__Required work__.
Write the material out again, line by line, exactly as it is.

## start Data section

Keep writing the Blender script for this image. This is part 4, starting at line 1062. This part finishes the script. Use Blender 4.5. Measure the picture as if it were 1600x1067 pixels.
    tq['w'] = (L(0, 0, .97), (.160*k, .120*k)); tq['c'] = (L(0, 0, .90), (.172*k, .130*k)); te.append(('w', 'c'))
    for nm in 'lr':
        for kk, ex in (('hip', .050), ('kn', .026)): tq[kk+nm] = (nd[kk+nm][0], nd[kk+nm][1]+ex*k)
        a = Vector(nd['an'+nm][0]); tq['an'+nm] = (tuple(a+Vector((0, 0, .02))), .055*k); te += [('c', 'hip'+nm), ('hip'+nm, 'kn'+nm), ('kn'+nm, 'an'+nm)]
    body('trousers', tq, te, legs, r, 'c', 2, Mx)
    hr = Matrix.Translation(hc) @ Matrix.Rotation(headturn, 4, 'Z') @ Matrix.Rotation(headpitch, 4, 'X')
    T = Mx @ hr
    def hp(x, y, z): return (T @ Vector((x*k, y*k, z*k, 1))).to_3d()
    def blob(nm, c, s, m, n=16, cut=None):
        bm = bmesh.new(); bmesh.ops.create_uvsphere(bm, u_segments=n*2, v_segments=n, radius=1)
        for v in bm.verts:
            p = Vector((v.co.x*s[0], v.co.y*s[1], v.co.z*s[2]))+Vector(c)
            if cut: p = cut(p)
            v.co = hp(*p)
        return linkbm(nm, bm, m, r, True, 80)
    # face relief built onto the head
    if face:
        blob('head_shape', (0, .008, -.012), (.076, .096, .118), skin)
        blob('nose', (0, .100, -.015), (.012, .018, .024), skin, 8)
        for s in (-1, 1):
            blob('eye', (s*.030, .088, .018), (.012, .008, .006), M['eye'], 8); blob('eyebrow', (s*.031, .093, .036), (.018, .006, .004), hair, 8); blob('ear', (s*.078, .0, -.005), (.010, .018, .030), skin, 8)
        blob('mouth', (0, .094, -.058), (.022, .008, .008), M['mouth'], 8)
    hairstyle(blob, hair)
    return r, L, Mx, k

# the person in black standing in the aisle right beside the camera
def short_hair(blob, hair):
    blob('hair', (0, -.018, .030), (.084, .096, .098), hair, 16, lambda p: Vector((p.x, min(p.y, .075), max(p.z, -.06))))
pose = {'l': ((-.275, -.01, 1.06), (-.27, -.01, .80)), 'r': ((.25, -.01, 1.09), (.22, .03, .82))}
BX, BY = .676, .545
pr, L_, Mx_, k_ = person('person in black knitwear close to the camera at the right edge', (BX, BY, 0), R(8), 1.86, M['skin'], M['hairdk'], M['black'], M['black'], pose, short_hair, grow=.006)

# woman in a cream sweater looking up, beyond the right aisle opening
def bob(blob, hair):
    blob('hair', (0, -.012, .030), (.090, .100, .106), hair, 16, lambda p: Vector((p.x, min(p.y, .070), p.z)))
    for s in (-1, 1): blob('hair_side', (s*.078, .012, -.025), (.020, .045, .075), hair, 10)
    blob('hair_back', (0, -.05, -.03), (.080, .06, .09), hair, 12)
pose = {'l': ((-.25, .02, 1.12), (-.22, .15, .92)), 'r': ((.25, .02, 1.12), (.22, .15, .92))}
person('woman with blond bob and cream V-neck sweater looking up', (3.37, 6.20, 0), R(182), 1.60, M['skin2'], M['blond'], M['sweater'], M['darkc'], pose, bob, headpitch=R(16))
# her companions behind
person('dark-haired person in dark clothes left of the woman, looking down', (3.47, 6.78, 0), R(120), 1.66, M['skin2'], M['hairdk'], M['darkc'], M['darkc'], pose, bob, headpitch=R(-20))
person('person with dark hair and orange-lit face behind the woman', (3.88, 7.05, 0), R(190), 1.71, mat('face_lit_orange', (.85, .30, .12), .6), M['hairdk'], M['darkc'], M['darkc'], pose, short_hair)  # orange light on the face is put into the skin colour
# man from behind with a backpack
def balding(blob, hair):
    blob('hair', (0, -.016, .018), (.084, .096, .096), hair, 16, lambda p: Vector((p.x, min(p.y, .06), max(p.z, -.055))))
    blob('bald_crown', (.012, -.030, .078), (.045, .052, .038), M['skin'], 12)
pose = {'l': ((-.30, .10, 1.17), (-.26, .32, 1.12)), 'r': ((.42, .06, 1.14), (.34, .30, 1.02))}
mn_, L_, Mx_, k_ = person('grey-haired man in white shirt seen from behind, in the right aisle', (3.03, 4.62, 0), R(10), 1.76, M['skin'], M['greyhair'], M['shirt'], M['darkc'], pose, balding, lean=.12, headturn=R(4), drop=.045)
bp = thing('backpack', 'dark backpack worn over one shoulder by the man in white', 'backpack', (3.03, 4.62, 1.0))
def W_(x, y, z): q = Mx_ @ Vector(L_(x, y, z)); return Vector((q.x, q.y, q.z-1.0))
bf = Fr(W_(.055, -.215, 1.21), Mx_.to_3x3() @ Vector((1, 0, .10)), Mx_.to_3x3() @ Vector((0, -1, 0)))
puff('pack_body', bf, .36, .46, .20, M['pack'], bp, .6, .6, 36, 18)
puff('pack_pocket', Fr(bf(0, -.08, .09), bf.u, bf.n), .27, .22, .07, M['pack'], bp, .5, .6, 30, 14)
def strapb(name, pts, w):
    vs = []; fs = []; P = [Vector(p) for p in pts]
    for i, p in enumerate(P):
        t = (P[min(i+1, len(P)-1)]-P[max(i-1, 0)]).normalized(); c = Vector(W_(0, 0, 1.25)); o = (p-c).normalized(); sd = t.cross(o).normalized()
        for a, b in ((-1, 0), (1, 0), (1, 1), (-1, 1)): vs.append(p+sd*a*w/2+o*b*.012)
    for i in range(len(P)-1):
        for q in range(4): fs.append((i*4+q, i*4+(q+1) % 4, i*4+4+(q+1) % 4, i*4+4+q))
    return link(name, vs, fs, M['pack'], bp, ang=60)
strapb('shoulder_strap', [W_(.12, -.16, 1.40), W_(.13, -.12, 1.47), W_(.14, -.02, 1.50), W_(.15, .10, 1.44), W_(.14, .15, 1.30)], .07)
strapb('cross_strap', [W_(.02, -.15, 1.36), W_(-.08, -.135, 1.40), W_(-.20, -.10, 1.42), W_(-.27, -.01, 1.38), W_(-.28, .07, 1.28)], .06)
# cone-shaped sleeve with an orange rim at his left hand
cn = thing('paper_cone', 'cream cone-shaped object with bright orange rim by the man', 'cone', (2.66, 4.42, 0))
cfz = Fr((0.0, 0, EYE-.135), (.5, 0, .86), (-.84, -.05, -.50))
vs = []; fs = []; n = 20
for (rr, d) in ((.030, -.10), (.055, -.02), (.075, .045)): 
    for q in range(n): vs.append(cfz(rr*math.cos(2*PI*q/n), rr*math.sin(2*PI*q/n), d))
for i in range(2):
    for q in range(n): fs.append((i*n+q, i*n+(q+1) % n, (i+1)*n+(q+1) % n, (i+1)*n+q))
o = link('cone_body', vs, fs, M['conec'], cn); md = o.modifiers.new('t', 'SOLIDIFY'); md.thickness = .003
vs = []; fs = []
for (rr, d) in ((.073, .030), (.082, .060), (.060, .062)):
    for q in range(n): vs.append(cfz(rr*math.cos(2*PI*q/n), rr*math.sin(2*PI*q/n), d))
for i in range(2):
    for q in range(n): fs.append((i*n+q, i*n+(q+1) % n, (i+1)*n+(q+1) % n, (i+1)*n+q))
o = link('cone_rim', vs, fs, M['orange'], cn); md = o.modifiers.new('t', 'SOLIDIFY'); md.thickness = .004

## end Data section

__Result of the exercise__.
Keep writing the Blender script for this image. This is part 4, starting at line 1062. This part finishes the script. Use Blender 4.5. Measure the picture as if it were 1600x1067 pixels.
    tq['w'] = (L(0, 0, .97), (.160*k, .120*k)); tq['c'] = (L(0, 0, .90), (.172*k, .130*k)); te.append(('w', 'c'))
    for nm in 'lr':
        for kk, ex in (('hip', .050), ('kn', .026)): tq[kk+nm] = (nd[kk+nm][0], nd[kk+nm][1]+ex*k)
        a = Vector(nd['an'+nm][0]); tq['an'+nm] = (tuple(a+Vector((0, 0, .02))), .055*k); te += [('c', 'hip'+nm), ('hip'+nm, 'kn'+nm), ('kn'+nm, 'an'+nm)]
    body('trousers', tq, te, legs, r, 'c', 2, Mx)
    hr = Matrix.Translation(hc) @ Matrix.Rotation(headturn, 4, 'Z') @ Matrix.Rotation(headpitch, 4, 'X')
    T = Mx @ hr
    def hp(x, y, z): return (T @ Vector((x*k, y*k, z*k, 1))).to_3d()
    def blob(nm, c, s, m, n=16, cut=None):
        bm = bmesh.new(); bmesh.ops.create_uvsphere(bm, u_segments=n*2, v_segments=n, radius=1)
        for v in bm.verts:
            p = Vector((v.co.x*s[0], v.co.y*s[1], v.co.z*s[2]))+Vector(c)
            if cut: p = cut(p)
            v.co = hp(*p)
        return linkbm(nm, bm, m, r, True, 80)
    # face relief built onto the head
    if face:
        blob('head_shape', (0, .008, -.012), (.076, .096, .118), skin)
        blob('nose', (0, .100, -.015), (.012, .018, .024), skin, 8)
        for s in (-1, 1):
            blob('eye', (s*.030, .088, .018), (.012, .008, .006), M['eye'], 8); blob('eyebrow', (s*.031, .093, .036), (.018, .006, .004), hair, 8); blob('ear', (s*.078, .0, -.005), (.010, .018, .030), skin, 8)
        blob('mouth', (0, .094, -.058), (.022, .008, .008), M['mouth'], 8)
    hairstyle(blob, hair)
    return r, L, Mx, k

# the person in black standing in the aisle right beside the camera
def short_hair(blob, hair):
    blob('hair', (0, -.018, .030), (.084, .096, .098), hair, 16, lambda p: Vector((p.x, min(p.y, .075), max(p.z, -.06))))
pose = {'l': ((-.275, -.01, 1.06), (-.27, -.01, .80)), 'r': ((.25, -.01, 1.09), (.22, .03, .82))}
BX, BY = .676, .545
pr, L_, Mx_, k_ = person('person in black knitwear close to the camera at the right edge', (BX, BY, 0), R(8), 1.86, M['skin'], M['hairdk'], M['black'], M['black'], pose, short_hair, grow=.006)

# woman in a cream sweater looking up, beyond the right aisle opening
def bob(blob, hair):
    blob('hair', (0, -.012, .030), (.090, .100, .106), hair, 16, lambda p: Vector((p.x, min(p.y, .070), p.z)))
    for s in (-1, 1): blob('hair_side', (s*.078, .012, -.025), (.020, .045, .075), hair, 10)
    blob('hair_back', (0, -.05, -.03), (.080, .06, .09), hair, 12)
pose = {'l': ((-.25, .02, 1.12), (-.22, .15, .92)), 'r': ((.25, .02, 1.12), (.22, .15, .92))}
person('woman with blond bob and cream V-neck sweater looking up', (3.37, 6.20, 0), R(182), 1.60, M['skin2'], M['blond'], M['sweater'], M['darkc'], pose, bob, headpitch=R(16))
# her companions behind
person('dark-haired person in dark clothes left of the woman, looking down', (3.47, 6.78, 0), R(120), 1.66, M['skin2'], M['hairdk'], M['darkc'], M['darkc'], pose, bob, headpitch=R(-20))
person('person with dark hair and orange-lit face behind the woman', (3.88, 7.05, 0), R(190), 1.71, mat('face_lit_orange', (.85, .30, .12), .6), M['hairdk'], M['darkc'], M['darkc'], pose, short_hair)  # orange light on the face is put into the skin colour
# man from behind with a backpack
def balding(blob, hair):
    blob('hair', (0, -.016, .018), (.084, .096, .096), hair, 16, lambda p: Vector((p.x, min(p.y, .06), max(p.z, -.055))))
    blob('bald_crown', (.012, -.030, .078), (.045, .052, .038), M['skin'], 12)
pose = {'l': ((-.30, .10, 1.17), (-.26, .32, 1.12)), 'r': ((.42, .06, 1.14), (.34, .30, 1.02))}
mn_, L_, Mx_, k_ = person('grey-haired man in white shirt seen from behind, in the right aisle', (3.03, 4.62, 0), R(10), 1.76, M['skin'], M['greyhair'], M['shirt'], M['darkc'], pose, balding, lean=.12, headturn=R(4), drop=.045)
bp = thing('backpack', 'dark backpack worn over one shoulder by the man in white', 'backpack', (3.03, 4.62, 1.0))
def W_(x, y, z): q = Mx_ @ Vector(L_(x, y, z)); return Vector((q.x, q.y, q.z-1.0))
bf = Fr(W_(.055, -.215, 1.21), Mx_.to_3x3() @ Vector((1, 0, .10)), Mx_.to_3x3() @ Vector((0, -1, 0)))
puff('pack_body', bf, .36, .46, .20, M['pack'], bp, .6, .6, 36, 18)
puff('pack_pocket', Fr(bf(0, -.08, .09), bf.u, bf.n), .27, .22, .07, M['pack'], bp, .5, .6, 30, 14)
def strapb(name, pts, w):
    vs = []; fs = []; P = [Vector(p) for p in pts]
    for i, p in enumerate(P):
        t = (P[min(i+1, len(P)-1)]-P[max(i-1, 0)]).normalized(); c = Vector(W_(0, 0, 1.25)); o = (p-c).normalized(); sd = t.cross(o).normalized()
        for a, b in ((-1, 0), (1, 0), (1, 1), (-1, 1)): vs.append(p+sd*a*w/2+o*b*.012)
    for i in range(len(P)-1):
        for q in range(4): fs.append((i*4+q, i*4+(q+1) % 4, i*4+4+(q+1) % 4, i*4+4+q))
    return link(name, vs, fs, M['pack'], bp, ang=60)
strapb('shoulder_strap', [W_(.12, -.16, 1.40), W_(.13, -.12, 1.47), W_(.14, -.02, 1.50), W_(.15, .10, 1.44), W_(.14, .15, 1.30)], .07)
strapb('cross_strap', [W_(.02, -.15, 1.36), W_(-.08, -.135, 1.40), W_(-.20, -.10, 1.42), W_(-.27, -.01, 1.38), W_(-.28, .07, 1.28)], .06)
# cone-shaped sleeve with an orange rim at his left hand
cn = thing('paper_cone', 'cream cone-shaped object with bright orange rim by the man', 'cone', (2.66, 4.42, 0))
cfz = Fr((0.0, 0, EYE-.135), (.5, 0, .86), (-.84, -.05, -.50))
vs = []; fs = []; n = 20
for (rr, d) in ((.030, -.10), (.055, -.02), (.075, .045)): 
    for q in range(n): vs.append(cfz(rr*math.cos(2*PI*q/n), rr*math.sin(2*PI*q/n), d))
for i in range(2):
    for q in range(n): fs.append((i*n+q, i*n+(q+1) % n, (i+1)*n+(q+1) % n, (i+1)*n+q))
o = link('cone_body', vs, fs, M['conec'], cn); md = o.modifiers.new('t', 'SOLIDIFY'); md.thickness = .003
vs = []; fs = []
for (rr, d) in ((.073, .030), (.082, .060), (.060, .062)):
    for q in range(n): vs.append(cfz(rr*math.cos(2*PI*q/n), rr*math.sin(2*PI*q/n), d))
for i in range(2):
    for q in range(n): fs.append((i*n+q, i*n+(q+1) % n, (i+1)*n+(q+1) % n, (i+1)*n+q))
o = link('cone_rim', vs, fs, M['orange'], cn); md = o.modifiers.new('t', 'SOLIDIFY'); md.thickness = .004